Only half-filled with helium, and already more than 12 feet wide, the giant plastic envelope shimmered and shook in the breeze like some airborne jellyfish rising through a gentle current.

Soon it shot into the sky, soaring thousands of feet with a payload of sophisticated radio gear, processors and . Its launch Friday was part an offbeat experiment by Google in using lighter-than-air balloons, a concept pioneered in the 18th century, to solve the 21st-century problem of delivering Internet service to underserved parts of the world.

"This is a great, big, hard problem," said Richard DeVaul, a Google engineer and chief technical architect for the company's Project Loon, so named in part because even Google concedes the idea sounds a little crazy.

But after a trial run in New Zealand earlier this year, DeVaul and other engineers on the project say they believe a global network of low-cost, high-altitude balloons could carry enough wireless transponders to beam Internet connections to remote parts of Africa, Asia and other developing regions.

They're now embarking on a new series of tests in California's Central Valley, aimed at working out the answers to a multitude of technical questions that must be resolved to make the project work.

Google invited a reporter and photographer to observe Friday's launch at a rural airfield that's primarily used by crop-dusting planes. More tests are planned this summer in the same area, chosen because of its relatively uncrowded air space and a driving distance of only two hours from Google headquarters in Mountain View, Calif.

"Our main challenge right now is power," said Sameera Ponda, a Massachusetts Institute of Technology-trained aerospace engineer hired by Google to work on the project. She explained that the Loon team needs more data to decide how to configure the and batteries so they can keep a balloon's radio equipment and computers running for weeks at a time, even at night, at frigid altitudes of 12 miles or more above the Earth.

The launch was also webcast for an audience of young tech enthusiasts, who watched the action and relayed questions to Ponda and another Loon project staffer, Paul Acosta.
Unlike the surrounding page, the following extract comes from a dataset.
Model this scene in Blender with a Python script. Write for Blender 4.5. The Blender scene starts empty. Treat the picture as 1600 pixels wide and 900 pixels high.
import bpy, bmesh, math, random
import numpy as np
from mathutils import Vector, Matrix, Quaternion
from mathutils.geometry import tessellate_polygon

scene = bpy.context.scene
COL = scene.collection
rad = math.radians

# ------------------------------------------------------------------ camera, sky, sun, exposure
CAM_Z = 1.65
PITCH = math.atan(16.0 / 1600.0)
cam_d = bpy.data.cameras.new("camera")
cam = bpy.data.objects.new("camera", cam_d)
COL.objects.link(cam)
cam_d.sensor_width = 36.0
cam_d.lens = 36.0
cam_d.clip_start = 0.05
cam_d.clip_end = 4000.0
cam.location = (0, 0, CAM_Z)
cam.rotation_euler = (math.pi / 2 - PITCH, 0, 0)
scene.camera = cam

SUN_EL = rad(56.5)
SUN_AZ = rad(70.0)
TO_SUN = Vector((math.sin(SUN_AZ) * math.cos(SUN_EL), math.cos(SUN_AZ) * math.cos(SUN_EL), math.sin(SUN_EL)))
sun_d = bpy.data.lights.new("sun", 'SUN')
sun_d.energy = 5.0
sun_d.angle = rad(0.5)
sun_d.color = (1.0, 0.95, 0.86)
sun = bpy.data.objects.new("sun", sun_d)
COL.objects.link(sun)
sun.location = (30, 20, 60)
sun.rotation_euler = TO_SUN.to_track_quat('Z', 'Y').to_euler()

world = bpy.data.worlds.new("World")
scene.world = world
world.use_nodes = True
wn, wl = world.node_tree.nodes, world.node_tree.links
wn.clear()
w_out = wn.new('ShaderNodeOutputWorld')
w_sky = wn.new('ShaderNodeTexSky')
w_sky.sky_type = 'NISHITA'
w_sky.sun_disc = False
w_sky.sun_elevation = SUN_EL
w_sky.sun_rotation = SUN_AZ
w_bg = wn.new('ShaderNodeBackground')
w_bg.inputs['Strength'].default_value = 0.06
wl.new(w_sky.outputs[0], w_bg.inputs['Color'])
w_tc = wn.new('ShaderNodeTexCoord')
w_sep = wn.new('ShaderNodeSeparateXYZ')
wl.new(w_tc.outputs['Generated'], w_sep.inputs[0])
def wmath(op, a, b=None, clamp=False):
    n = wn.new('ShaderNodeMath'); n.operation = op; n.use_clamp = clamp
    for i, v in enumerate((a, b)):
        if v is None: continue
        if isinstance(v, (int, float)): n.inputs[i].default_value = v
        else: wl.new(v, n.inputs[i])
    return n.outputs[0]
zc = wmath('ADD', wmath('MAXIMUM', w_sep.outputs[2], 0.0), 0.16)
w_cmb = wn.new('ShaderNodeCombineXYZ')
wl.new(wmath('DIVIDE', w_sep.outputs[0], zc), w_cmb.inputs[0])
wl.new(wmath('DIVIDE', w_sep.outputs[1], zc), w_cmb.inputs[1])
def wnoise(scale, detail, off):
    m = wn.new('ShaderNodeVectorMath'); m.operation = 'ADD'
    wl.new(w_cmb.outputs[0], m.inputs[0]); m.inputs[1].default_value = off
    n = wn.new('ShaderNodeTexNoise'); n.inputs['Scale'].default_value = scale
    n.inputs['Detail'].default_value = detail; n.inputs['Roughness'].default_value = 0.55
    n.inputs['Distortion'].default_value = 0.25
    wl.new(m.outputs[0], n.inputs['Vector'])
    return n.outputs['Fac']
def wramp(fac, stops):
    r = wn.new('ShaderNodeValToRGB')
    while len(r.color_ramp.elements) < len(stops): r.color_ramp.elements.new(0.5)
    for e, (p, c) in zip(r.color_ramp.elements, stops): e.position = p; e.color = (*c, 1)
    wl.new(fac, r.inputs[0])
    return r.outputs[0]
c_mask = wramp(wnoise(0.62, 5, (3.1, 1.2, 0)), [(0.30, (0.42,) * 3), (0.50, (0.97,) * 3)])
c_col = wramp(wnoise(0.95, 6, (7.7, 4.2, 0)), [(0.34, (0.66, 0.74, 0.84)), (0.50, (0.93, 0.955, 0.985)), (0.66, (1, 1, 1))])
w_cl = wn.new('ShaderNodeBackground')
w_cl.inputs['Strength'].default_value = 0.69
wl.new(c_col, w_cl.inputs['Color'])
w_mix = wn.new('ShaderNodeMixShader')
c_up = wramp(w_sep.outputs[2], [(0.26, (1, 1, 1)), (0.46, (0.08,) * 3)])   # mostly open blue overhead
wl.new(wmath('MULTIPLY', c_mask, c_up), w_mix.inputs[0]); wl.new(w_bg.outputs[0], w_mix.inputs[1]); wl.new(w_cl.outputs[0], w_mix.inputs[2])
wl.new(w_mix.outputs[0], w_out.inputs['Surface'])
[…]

The kids participated through an Internet video "field trip" organized by Google and Maker Camp, a free online summer program for teens who like to build things and figure out how they work.

Project Loon is one of several undertakings by Google's secretive X division, overseen by co-founder Sergey Brin, which is responsible for so-called "moon shot" projects - ideas that seem off the wall but could have huge potential - including Google's self-driving car and the wearable computing device dubbed Google Glass. Google has been working on Loon for nearly two years, but it only recently went public.
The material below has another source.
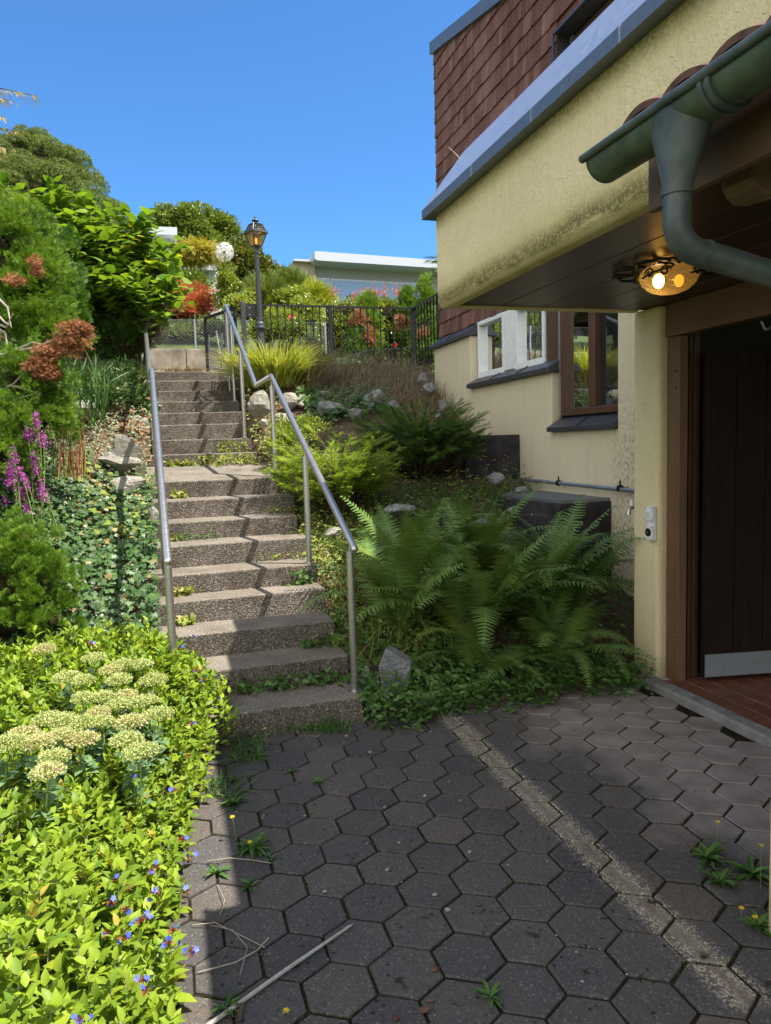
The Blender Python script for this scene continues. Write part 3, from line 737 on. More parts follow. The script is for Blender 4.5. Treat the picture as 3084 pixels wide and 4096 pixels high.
# white double window, brown post, brown double window
window(6.86, YB - .015, 2.262, 2.86, 3.435, 'white', .045, (), deep=.055)
MB().box(3.385, 3.45, 6.61, 6.86, 2.262, 2.86).build('window_post', 'white', HS, bevel=.006)
window(6.03, 6.61, 2.262, 2.86, 3.435, 'white', .045, (), deep=.055)
b = MB(); b.box(3.37, 3.44, 6.86, YB - .02, 2.24, 2.262); b.box(3.37, 3.44, 6.03, 6.60, 2.24, 2.262); b.build('drip_rail', 'white', HS)
MB().box(3.40, 3.46, YC + .02, 6.03, 2.2, 2.86).build('window_post', 'brownframe', HS, bevel=.006)
MB().box(3.385, 3.41, 7.49, 7.515, 2.25, 2.86).build('shutter_rail', 'galv', HS)
MB().box(3.36, 3.385, YC - .05, YC - .02, 1.74, 2.9).build('shutter_rail', 'galv', HS)
window(YD + .015, YC - .05, 1.745, 2.9, 3.41, 'brownframe', .062, (5.22,), deep=.05)
# overhanging balcony: stucco parapet, metal cap, boarded soffit
XP = 1.553; YE = 4.0
b = MB(); b.prism([(XP, 2.345), (XP + .03, 2.318), (XP + .095, 2.318), (XP + .095, 2.345), (XP + .2, 2.345), (XP + .2, 2.86), (XP, 2.86)], 'y', -2, YE)
b.box(XP + .2, XF - .005, YE - .16, YE, 2.345, 2.86)
b.prism([(YE, 2.345), (YE - .02, 2.318), (YE - .07, 2.318), (YE - .07, 2.345)], 'x', XP + .095, 2.868)
b.build('balcony_parapet', 'stucco', HS, bevel=.012)
b = MB(); xo, xi, zo, zt = 1.493, 1.685, 2.885, 3.16
V = [(xo, -2, 2.832), (xo, 4.06, 2.832), (xo, 4.06, zo), (xo, -2, zo), (xi, -2, zt), (xi, 3.90, zt), (9, 4.06, 2.832), (9, 4.06, zo), (9, 3.90, zt), (xi + .06, -2, zt), (xi + .06, 3.84, zt), (9, 3.84, zt), (xo + .07, -2, 2.832), (xo + .07, 3.99, 2.832), (9, 3.99, 2.832)]
b.add(V, [(0, 1, 2, 3), (3, 2, 5, 4), (1, 6, 7, 2), (2, 7, 8, 5), (4, 5, 10, 9), (5, 8, 11, 10), (0, 12, 13, 1), (1, 13, 14, 6)])
cp = b.build('cap_flashing', 'zinc', HS)
cp.data.materials.append(M['cap'])
for p in cp.data.polygons:
    if abs(p.normal.z) > .2 and p.center.z > 2.9: p.material_index = 1
for yy in (.7, 1.55, 2.15, 2.75, 3.35):
    MB().hexa([(xo - .003, yy - .004, 2.83), (xo - .003, yy + .004, 2.83), (xo, yy + .004, 2.83), (xo, yy - .004, 2.83), (xo - .003, yy - .004, zo), (xo - .003, yy + .004, zo), (xo, yy + .004, zo), (xo, yy - .004, zo)]).build('cap_seam', 'galv', cp)
b = MB()
for k in range(5):
    x0 = XP + .097 + k * .265; x1 = x0 + .259
    b.box(x0, min(x1, 2.93), -2, YE - .072, 2.33, 2.344)
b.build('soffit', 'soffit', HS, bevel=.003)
MB().box(1.75, 3.39, -2, 3.84, 2.87, 2.95).build('balcony_floor', 'concrete', HS)
# entrance: header, trim, jamb, open door, tiled hall, threshold
MB().box(2.915, 2.99, -.5, 3.742, 2.136, 2.329).build('door_header', 'header', HS, bevel=.004)
t_ = MB().box(2.93, 2.99, 3.63, 3.742, .03, 2.134).build('door_trim', 'trim', HS, bevel=.004)
for zz in (1.93, 1.83, .40, .32):
    q = MB(); q.tube([(2.932, 3.665, zz), (2.920, 3.665, zz)], [.011, .008], 12); q.build('bolt', 'trim', t_, smooth=True)
b = MB(); b.box(2.992, 3.025, 3.68, 3.742, .03, 2.16); b.box(3.025, 3.05, 3.66, 3.742, .03, 2.16); b.box(3.05, 3.09, 3.645, 3.742, .03, 2.16)
b.build('door_jamb', 'jamb', HS, bevel=.004)
dirv = Vector((.983, -.18, 0)); nv = Vector((-.18, -.983, 0)); D0 = Vector((3.07, 3.60, 0))
def dbox(a0, a1, t0, t1, z0, z1):
    p = []
    for z in (z0, z1):
        for a, t in ((a0, t0), (a1, t0), (a1, t1), (a0, t1)): q = D0 + dirv * a + nv * t; p.append((q.x, q.y, z))
    return p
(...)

"Our goal is to provide Internet service to people in areas that can't afford to throw down fiber lines or even cell towers," Ponda explained. "We're hopefully going to be able to make that a reality in the next few years."

The concept calls for a fleet of hundreds or even thousands of balloons that will float twice as high as most jetliners fly, in a circle around Earth. But while it sounds relatively simple, the logistics are mind-boggling.
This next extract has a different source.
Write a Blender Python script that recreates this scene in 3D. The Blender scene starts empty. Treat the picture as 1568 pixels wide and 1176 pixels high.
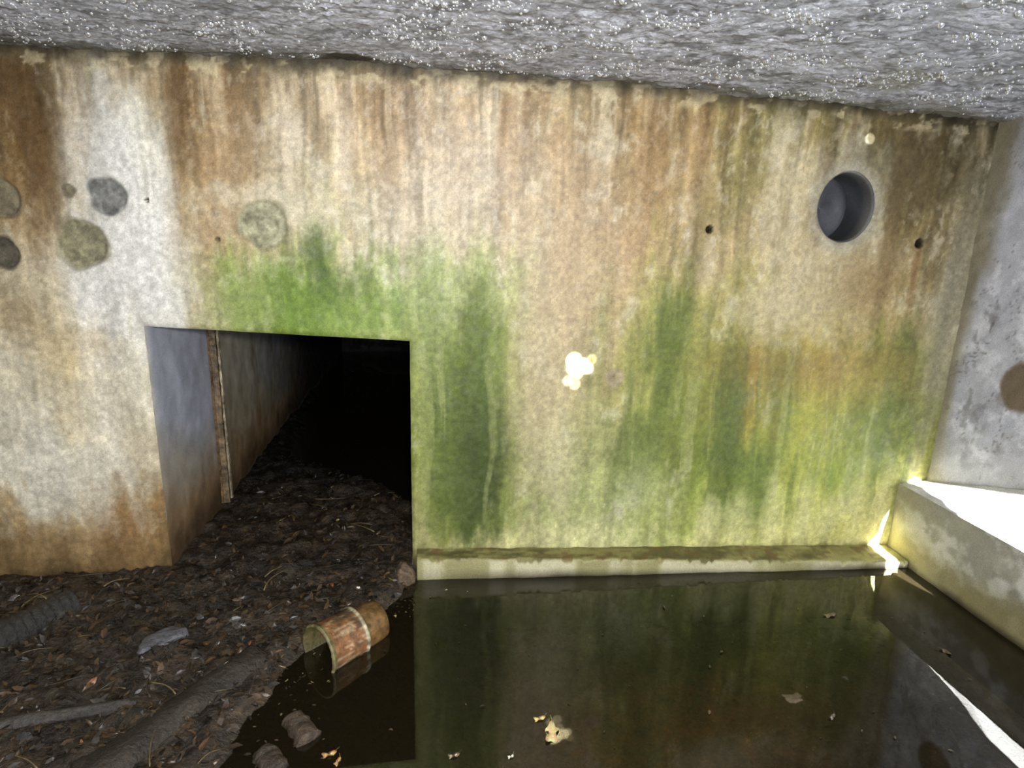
import bpy, math, random
import numpy as np
from mathutils import Matrix, Vector
random.seed(7); rng=np.random.default_rng(7)
col=bpy.context.collection
try:
    bpy.context.scene.view_settings.view_transform='Standard'
    bpy.context.scene.view_settings.look='None'
except Exception: pass

# ---------------------------------------------------------------- noise
def hsh(i,j,s):
    i=i.astype(np.int64); j=j.astype(np.int64)
    n=(i*374761393+j*668265263+s*144269504)&0xffffffff
    n=((n^(n>>13))*1274126177)&0xffffffff
    n=n^(n>>16)
    n=(n*2246822519)&0xffffffff
    n=n^(n>>15)
    return n/4294967296.0
def vn(x,y,s=0):
    ix=np.floor(x); iy=np.floor(y); fx=x-ix; fy=y-iy
    fx=fx*fx*(3-2*fx); fy=fy*fy*(3-2*fy)
    a=hsh(ix,iy,s); b=hsh(ix+1,iy,s); c=hsh(ix,iy+1,s); d=hsh(ix+1,iy+1,s)
    return (a*(1-fx)+b*fx)*(1-fy)+(c*(1-fx)+d*fx)*fy
def fbm(x,y,fx,fy,s=0,o=4,g=.5):
    t=0;a=1;n=0
    for k in range(o):
        t=t+a*vn(x*fx*2**k+17.3*k,y*fy*2**k+5.1*k,s+k*13); n+=a; a*=g
    return t/n
def sm(e0,e1,x):
    t=np.clip((x-e0)/(e1-e0),0,1); return t*t*(3-2*t)
def lin(c):
    c=np.clip(np.asarray(c,float)/255.,0,1)
    return np.where(c<=.04045,c/12.92,((c+.055)/1.055)**2.4)
def mixc(C,c,w):
    w=np.clip(w,0,1)[...,None]; return C*(1-w)+np.asarray(c,float)*w

# ---------------------------------------------------------------- materials
def new_mat(name):
    m=bpy.data.materials.new(name); m.use_nodes=True
    nt=m.node_tree; b=nt.nodes['Principled BSDF']; return m,nt,b
def surf_mat(name,rough=.6,spec=.4,fine=90,var=.35,bump=.4,bdist=.006,attr=True,base=(.3,.3,.3),big=9,bigvar=.15,metal=0,rough_var=.2):
    m,nt,b=new_mat(name); N=nt.nodes; L=nt.links
    tc=N.new('ShaderNodeTexCoord')
    n1=N.new('ShaderNodeTexNoise'); n1.inputs['Scale'].default_value=fine; n1.inputs['Detail'].default_value=6; n1.inputs['Roughness'].default_value=.65
    n2=N.new('ShaderNodeTexNoise'); n2.inputs['Scale'].default_value=big; n2.inputs['Detail'].default_value=5
    L.new(tc.outputs['Object'],n1.inputs['Vector']); L.new(tc.outputs['Object'],n2.inputs['Vector'])
    r1=N.new('ShaderNodeMapRange'); r1.inputs[1].default_value=.3; r1.inputs[2].default_value=.7; r1.inputs[3].default_value=1-var; r1.inputs[4].default_value=1+var*.7
    r2=N.new('ShaderNodeMapRange'); r2.inputs[1].default_value=.3; r2.inputs[2].default_value=.7; r2.inputs[3].default_value=1-bigvar; r2.inputs[4].default_value=1+bigvar
    L.new(n1.outputs['Fac'],r1.inputs[0]); L.new(n2.outputs['Fac'],r2.inputs[0])
    mu=N.new('ShaderNodeMath'); mu.operation='MULTIPLY'; L.new(r1.outputs[0],mu.inputs[0]); L.new(r2.outputs[0],mu.inputs[1])
    vm=N.new('ShaderNodeVectorMath'); vm.operation='SCALE'
    if attr:
        a=N.new('ShaderNodeAttribute'); a.attribute_name='Col'; L.new(a.outputs['Color'],vm.inputs[0])
    else: vm.inputs[0].default_value=base[:3]
    L.new(mu.outputs[0],vm.inputs['Scale'])
    L.new(vm.outputs[0],b.inputs['Base Color'])
    rr=N.new('ShaderNodeMapRange'); rr.inputs[1].default_value=.3; rr.inputs[2].default_value=.7; rr.inputs[3].default_value=max(.03,rough-rough_var); rr.inputs[4].default_value=min(1,rough+rough_var)
    L.new(n2.outputs['Fac'],rr.inputs[0]); L.new(rr.outputs[0],b.inputs['Roughness'])
    b.inputs['Specular IOR Level'].default_value=spec; b.inputs['Metallic'].default_value=metal
    bp=N.new('ShaderNodeBump'); bp.inputs['Strength'].default_value=bump; bp.inputs['Distance'].default_value=bdist
    L.new(n1.outputs['Fac'],bp.inputs['Height']); L.new(bp.outputs['Normal'],b.inputs['Normal'])
    return m

M_wall=surf_mat('stained_concrete',rough=.6,spec=.3,fine=170,var=.26,bump=.4,bdist=.004,big=22,bigvar=.06)
M_ceil=surf_mat('wet_ceiling_concrete',rough=.42,spec=.55,fine=120,var=.5,bump=.9,bdist=.006,big=30,bigvar=.16)
M_mud=surf_mat('wet_leaf_mud',rough=.36,spec=.5,fine=60,var=.7,bump=1,bdist=.015,big=18,bigvar=.5)
M_leaf=surf_mat('wet_leaves',rough=.36,spec=.5,fine=120,var=.3,bump=.3,bdist=.003)
M_rust=surf_mat('rusty_tin',rough=.42,spec=.5,fine=45,var=.55,bump=.8,bdist=.006,metal=.1,big=14,bigvar=.45)
M_bark=surf_mat('wet_bark',rough=.45,spec=.5,fine=70,var=.5,bump=1,bdist=.01)

# ---------------------------------------------------------------- mesh helpers
def mk(name,V,F,mat,C=None,smooth=True,parent=None):
    me=bpy.data.meshes.new(name); V=np.asarray(V,float)
    me.from_pydata(V.tolist(),[],F.tolist() if isinstance(F,np.ndarray) else F); me.update()
    if smooth: me.polygons.foreach_set('use_smooth',[True]*len(me.polygons))
    if C is not None:
        ca=me.color_attributes.new('Col','FLOAT_COLOR','POINT')
        arr=np.ones((len(V),4)); arr[:,:3]=np.clip(C,0.0008,1); ca.data.foreach_set('color',arr.astype(np.float32).ravel())
    if mat: me.materials.append(mat)
    o=bpy.data.objects.new(name,me); col.objects.link(o)
    if parent: o.parent=parent
    return o
def empty(name):
    o=bpy.data.objects.new(name,None); col.objects.link(o); return o
def grid_faces(nu,nv,flip=False,off=0):
    i=np.arange(nu-1)[:,None]; j=np.arange(nv-1)[None,:]
    a=i*nv+j; b=(i+1)*nv+j; c=(i+1)*nv+j+1; d=i*nv+j+1
    F=np.stack([a,b,c,d],-1).reshape(-1,4)+off
    return F[:,::-1] if flip else F
def clean(V,F,C):
    used=np.unique(F); mp=-np.ones(len(V),int); mp[used]=np.arange(len(used))
    return V[used],mp[F],C[used]

# ================================================================ BACK WALL
LX0,LX1=-1.153,-.107
PIPE=(1.772,1.67,.133); PZ=1.13
def zl(x): return np.where(x<LX1,1.125-.0526*(x-LX0),1.07)      # lintel line
def zc(x): return np.interp(x,[-3.3,-1.9,-.3,1.0,2.0,2.6],[2.11,2.12,2.13,2.105,2.065,2.035])
xs=np.concatenate([np.linspace(-3.2,-1.9,40,endpoint=False),np.linspace(-1.9,LX0,120,endpoint=False),np.linspace(LX0,LX1,175,endpoint=False),np.linspace(LX1,2.46,440)])
vs=np.concatenate([np.linspace(-.3,0,10,endpoint=False),np.linspace(0,1,170,endpoint=False),np.linspace(1,2,175)])
X,Vv=np.meshgrid(xs,vs,indexing='ij')
Z=np.where(Vv<0,Vv,np.where(Vv<1,Vv*zl(X),zl(X)+(Vv-1)*(zc(X)+.02-zl(X))))
nu,nv=X.shape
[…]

Since the balloons drift with the wind, Google engineers devised a system to raise or lower them in order to catch the air currents needed to keep them floating just the right distance from each other - and aligned so if one floats out of range from Internet users in a particular region, another will come along and take its place.

The balloon launched Friday is a test device; its radio equipment was not intended to deliver an Internet connection. It also was filled only with helium and is smaller than those tried in New Zealand, Acosta said. The larger models can be 45 feet in diameter and were designed by Google with separate chambers for helium and air, so the latter can be pumped in or out to raise or lower the balloon.

Controlling the balloons is a massive computational challenge, DeVaul said. Fortunately, he added, "at Google we've got a bunch of really clever computer scientists and a lot of computing power. We now believe we can make the rest of this work, technically."

Google, of course, has an interest in helping more people get on the Internet. The multibillion-dollar tech giant makes most of its money by showing ads to consumers who use Google's online services.

But Richard Bennett, an expert on broadband networking and social policy at the Information Technology and Innovation Foundation, said Project Loon is addressing "a very real problem" that affects the two-thirds of the world's population who are on the wrong side of the digital divide.

While the idea could work, Bennett said, it's still not clear who would pay for operating and maintaining the balloon network. Google has been vague about its plans; Bennett speculated the company may be hoping that telecommunications carriers will adopt the idea if Google can show it's commercially feasible.

Soon after Friday's launch, as the balloon dwindled ever smaller in the northeastern sky, project launch commander Bill Rogers and other members of his crew loaded their trucks and prepared to track its radio signal. This balloon was designed to travel only about 150 miles before losing altitude and returning to the ground.

Rogers planned to recover it, but in case someone else found it first, the plastic foam box holding its electronic gear carried a label that read, "Harmless Science Experiment," and another that provided a phone number to call.